Start

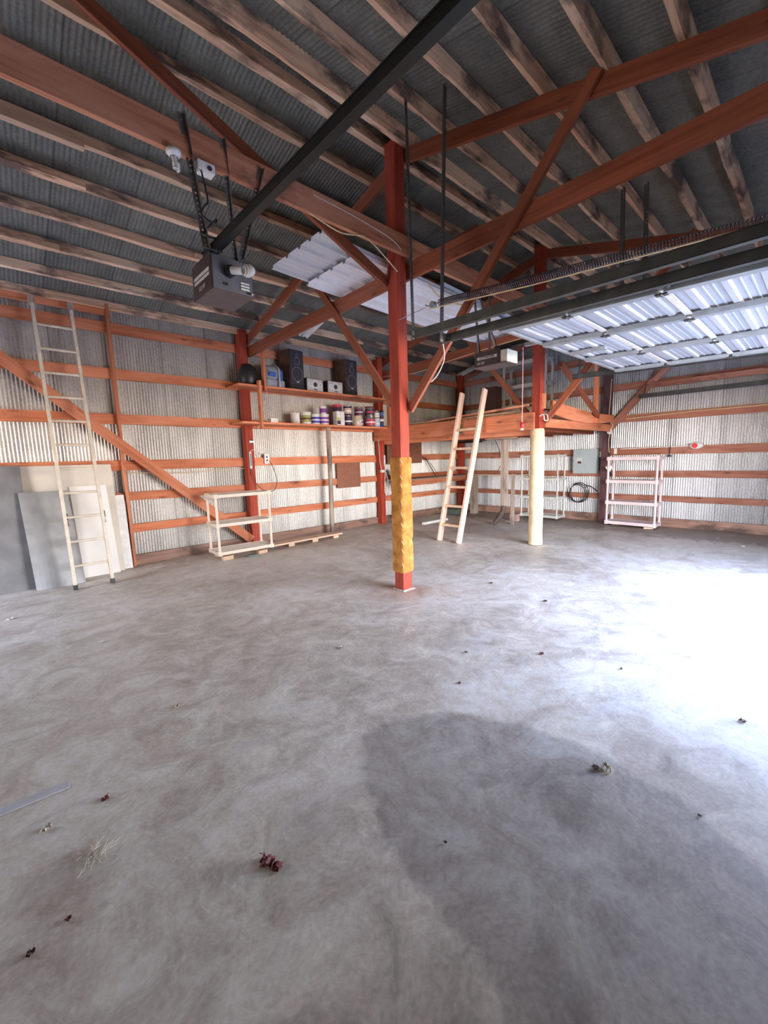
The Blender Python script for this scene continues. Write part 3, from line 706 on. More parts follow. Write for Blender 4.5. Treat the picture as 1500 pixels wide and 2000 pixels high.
can(6.145, F+.02, Z, .085, .18, m_cyan, m_white, m_cyan, 'pale blue tub near the right end of the lower shelf', 'tub', m_white)
can(6.145, F+.02, Z+.187, .08, .16, m_steel, m_steel, m_white, 'small plain grey can on the pale blue tub', 'can', m_silver)
can(6.31, F+.03, Z, .055, .36, m_blue, m_black, m_dark, 'slim blue spray can at the right end of the lower shelf', 'can', m_white)
tag(MB().box((3.58, 6.68, Z), (3.72, 6.80, Z+.075)).build('small_carton', m_white, bevel=.004), 'small cream carton alone at the left of the lower shelf', 'carton')

# ------------------------------------------------------------------ wall boards, outlets, cords on the left wall
tag(MB().box((5.26, 7.085, .90), (5.90, 7.095, 1.44)).build('hardboard_panel', m_hard), 'square brown hardboard panel fixed to the left wall below the shelves', 'panel')
tag(MB().box((6.66, 7.0, 1.37), (7.86, 7.01, 2.12)).build('hardboard_panel', m_hard), 'large brown hardboard panel beside the second wall post under the loft', 'panel')
def outlet(x, y, z, label, rz=0, s=(.05, .03, .09)):
    t = thing('outlet_box', label, 'outlet', (x, y, z), rz)
    MB().box((-s[0], -s[1], -s[2]), (s[0], 0, s[2])).build('cover', m_white, t, bevel=.004)
    MB().box((-.016, -s[1]-.004, .015), (.016, -s[1], .045)).box((-.016, -s[1]-.004, -.045), (.016, -s[1], -.015)).build('socket', m_dark, t)
outlet(3.66, 7.095, 1.56, 'white outlet box on the girt right of the first wall post')
outlet(X1+.03, 6.955, 1.86, 'tiny white switch on the face of the first wall post', s=(.045, .02, .022))
t = thing('power_strip', 'narrow grey power strip screwed upright to the first wall post', 'power strip', (X1-.02, 6.955, 1.56))
MB().box((-.02, -.03, -.17), (.02, 0, .13)).build('case', m_greypl, t, bevel=.004); MB().box((-.008, -.033, -.12), (.008, -.03, .09)).build('socket_row', m_dark, t)
wire('cord', [(3.28, 6.93, 1.39), (3.33, 6.90, 1.15), (3.5, 6.92, .99), (3.70, 6.95, .98), (3.80, 7.0, 1.15), (3.76, 7.03, 1.38), (3.70, 7.05, 1.52)], .006, m_black, 'black cord looping from the power strip to the white outlet box')
wire('cord', [(3.28, 6.925, 1.70), (3.36, 6.90, 1.73), (3.45, 6.95, 1.68), (3.52, 7.05, 1.64)], .005, m_wwire, 'short white cord above the power strip')
wire('cord', [(3.52, 6.64, 2.70), (3.50, 6.75, 2.45), (3.48, 6.9, 2.2), (3.46, 7.0, 1.9), (3.50, 7.06, 1.62)], .0045, m_wwire, 'thin white cord hanging from the upper wall shelf')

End

## Work to be completed:
Count every line bearing the word "from"; report the total only.

## Exercise response:
3